As at the date of this notice, the directors of the Company are Mr. Li Xiyong, Mr. Yin Mingde, Mr. Wu Yuxiang, Mr. Zhang Baocai, Mr. Wu Xiangqian and Mr. Jiang Qingquan, and the independent non-executive directors of the Company are Mr. Wang Lijie, Mr. Jia Shaohua, Mr. Wang Xiaojun and Mr. Xue Youzhi.

Notes:

  1. Please refer to the AGM Notice dated 19 April 2016 for matters such as eligibility for attending the AGM, proxy, closure of register of members and the Company’s office address.

  2. Since the form of proxy for the AGM which was despatched on 19 April 2016 (the “ Old Form of Proxy ”) does not contain the newlyadded resolutions No. 13.01 to No. 13.12 to be approved at the AGM as set out in this supplemental notice, a revised form of proxy for the AGM (the “ Revised Form of Proxy ”) has been prepared and is enclosed with this supplemental notice of AGM.

Whether or not you are able to attend the AGM, you are reminded to complete the Revised Form of Proxy in accordance with the instructions printed thereon and send the Form of Proxy to Hong Kong Registrars Limited at 17M Floor, Hopewell Centre, 183 Queen’s Road East, Wanchai, Hong Kong not less than 24 hours before the time appointed for the holding of the AGM or any adjournment thereof.

A Shareholder who has not yet lodged the Old Form of Proxy with Hong Kong Registrars Limited is requested to lodge the Revised Form of Proxy if he or she wishes to appoint proxies to attend the AGM on his or her behalf. In this case, the Old Form of Proxy should not be lodged with Hong Kong Registrars Limited.

A Shareholder who has already lodged the Old Form of Proxy with Hong Kong Registrars Limited should note that:

  • (i) If no Revised Form of Proxy is lodged with Hong Kong Registrars Limited, the Old Form of Proxy will be treated as a valid form of proxy lodged by him or her if correctly completed. The proxy so appointed by the Shareholder will be entitled to vote at his or her discretion or to abstain on any resolution properly put to the AGM other than those referred to in the notice of AGM dated 19 April 2016 and the Old Form of Proxy, including the additional proposed resolutions as set out in this supplemental notice of AGM.

  • (ii) If the Revised Form of Proxy is lodged with Hong Kong Registrars Limited before 9:00 a.m. on 2 June 2016, the Revised Form of Proxy will revoke and supersede the Old Form of Proxy previously lodged by him or her. The Revised Form of Proxy will be treated as a valid form of proxy lodged by the Shareholder if correctly completed.
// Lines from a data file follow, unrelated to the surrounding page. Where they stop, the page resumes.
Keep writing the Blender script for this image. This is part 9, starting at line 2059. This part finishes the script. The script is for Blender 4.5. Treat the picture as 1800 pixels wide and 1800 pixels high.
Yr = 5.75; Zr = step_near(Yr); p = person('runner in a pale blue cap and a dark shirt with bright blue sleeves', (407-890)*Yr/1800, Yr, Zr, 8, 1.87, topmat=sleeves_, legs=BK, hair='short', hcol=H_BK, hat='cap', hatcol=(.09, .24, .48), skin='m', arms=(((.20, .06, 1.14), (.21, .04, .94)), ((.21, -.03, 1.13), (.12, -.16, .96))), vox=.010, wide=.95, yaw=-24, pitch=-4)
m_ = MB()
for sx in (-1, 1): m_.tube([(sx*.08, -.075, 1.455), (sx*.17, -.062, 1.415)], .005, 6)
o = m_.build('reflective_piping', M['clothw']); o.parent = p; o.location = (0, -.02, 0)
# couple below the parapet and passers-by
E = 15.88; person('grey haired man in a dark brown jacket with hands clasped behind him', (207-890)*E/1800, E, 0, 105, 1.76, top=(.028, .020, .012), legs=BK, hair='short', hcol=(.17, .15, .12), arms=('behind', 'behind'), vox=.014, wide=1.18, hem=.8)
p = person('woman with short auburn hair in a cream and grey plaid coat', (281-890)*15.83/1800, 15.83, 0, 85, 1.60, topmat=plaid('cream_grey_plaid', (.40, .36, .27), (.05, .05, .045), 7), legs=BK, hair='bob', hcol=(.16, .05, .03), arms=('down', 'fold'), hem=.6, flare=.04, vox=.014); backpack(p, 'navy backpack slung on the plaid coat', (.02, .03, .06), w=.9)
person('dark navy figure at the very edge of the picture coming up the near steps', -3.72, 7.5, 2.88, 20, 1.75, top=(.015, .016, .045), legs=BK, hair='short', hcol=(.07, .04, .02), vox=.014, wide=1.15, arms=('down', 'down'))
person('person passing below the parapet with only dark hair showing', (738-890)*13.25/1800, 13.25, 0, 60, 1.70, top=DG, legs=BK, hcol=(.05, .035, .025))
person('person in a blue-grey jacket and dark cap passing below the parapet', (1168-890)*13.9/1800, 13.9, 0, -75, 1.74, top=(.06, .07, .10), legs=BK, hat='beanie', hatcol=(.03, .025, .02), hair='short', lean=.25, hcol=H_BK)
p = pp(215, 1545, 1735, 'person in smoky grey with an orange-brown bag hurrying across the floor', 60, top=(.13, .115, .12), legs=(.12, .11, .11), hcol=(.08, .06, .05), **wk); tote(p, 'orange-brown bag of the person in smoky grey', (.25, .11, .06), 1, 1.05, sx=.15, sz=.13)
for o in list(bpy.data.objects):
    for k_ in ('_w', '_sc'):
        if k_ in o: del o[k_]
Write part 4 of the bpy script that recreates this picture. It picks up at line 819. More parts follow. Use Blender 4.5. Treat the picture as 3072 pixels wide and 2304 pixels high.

  • (iii) If the Revised Form of Proxy is lodged with Hong Kong Registrars Limited after 9:00 a.m. on 2 June 2016, the Revised Form of Proxy will be invalid. It will not revoke the Old Form of Proxy previously lodged by the Shareholder. The Old Form of Proxy will be treated as a valid form of proxy lodged by him or her if correctly completed. The proxy so appointed by the Shareholder will be entitled to vote at his or her discretion or to abstain on any resolution properly put to the AGM other than those referred to in the notice of AGM dated 19 April 2016 and the Old Form of Proxy, including the additional proposed resolutions as set out in this supplemental notice of AGM.

Shareholders are reminded that completion and delivery of the Old Form of Proxy and/or the Revised Form of Proxy will not preclude Shareholders from attending and voting in person at the AGM or at any adjourned meeting(s) should they so wish.